Enfin, je suis comme vous conscient de la nécessité de valoriser les carrières internationales et surtout de ne pas pénaliser les fonctionnaires qui choisissent de faire bénéficier des Etats étrangers ou des organisations internationales de leurs compétences. C'est la raison pour laquelle le gouvernement a récemment arrêté des orientations permettant aux ministères de constituer des viviers de fonctionnaires susceptibles de remplir ces missions internationales et de mieux valoriser, au moment du retour en France, les expériences acquises à l'étranger.
Enfin, vous appelez tout à fait normalement mon attention sur le niveau des rémunérations et leur évolution en cours de carrière. L'attractivité de la fonction publique ne peut effectivement pas être éludée, compte tenu des pressions démographiques que nous allons connaître dans les années à venir.
La revalorisation de l'encadrement supérieur de l'Etat est effectivement un dossier ouvert, qui connaît des traductions concrètes, déjà, dans un nombre important de corps. La nouvelle bonification indiciaire est également un outil de modernisation des modes de rémunération : là aussi, les choses avancent, au rythme des dossiers présentés par les ministères gestionnaires.

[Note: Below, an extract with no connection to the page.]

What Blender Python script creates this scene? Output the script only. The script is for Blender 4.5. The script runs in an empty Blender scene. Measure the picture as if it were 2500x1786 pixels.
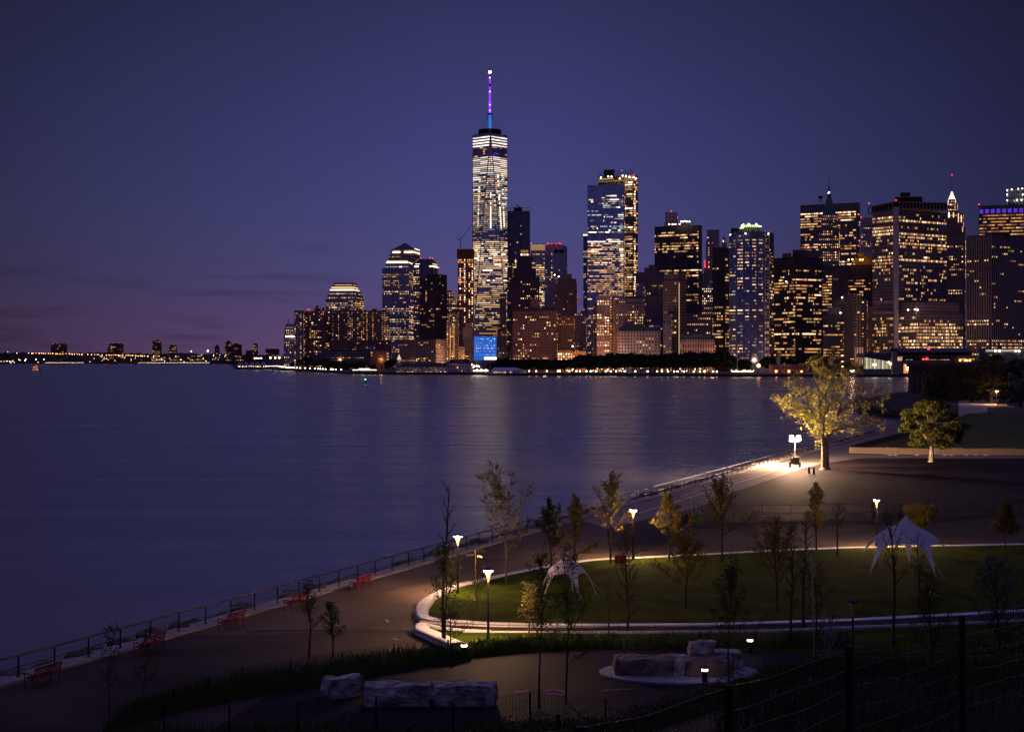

Mon souci est de veiller à la cohérence des constructions indiciaires et indemnitaires proposées, pour garantir la mobilité entre administrations, et à l'égalité de traitement des agents placés dans des situations professionnelles semblables.
Mesdames, Messieurs,
Pour conclure, et de la part du Premier ministre, je tiens à vous assurer de l'estime et de la considération du gouvernement pour la contribution qui est la vôtre au développement de la société de l'information en France. C'est en s'appuyant sur votre compétence et votre savoir-faire que la France pourra répondre à un nouveau défi, dans les années qui viennent : devenir la première économie numérique d'Europe.
Je vous remercie de votre attention.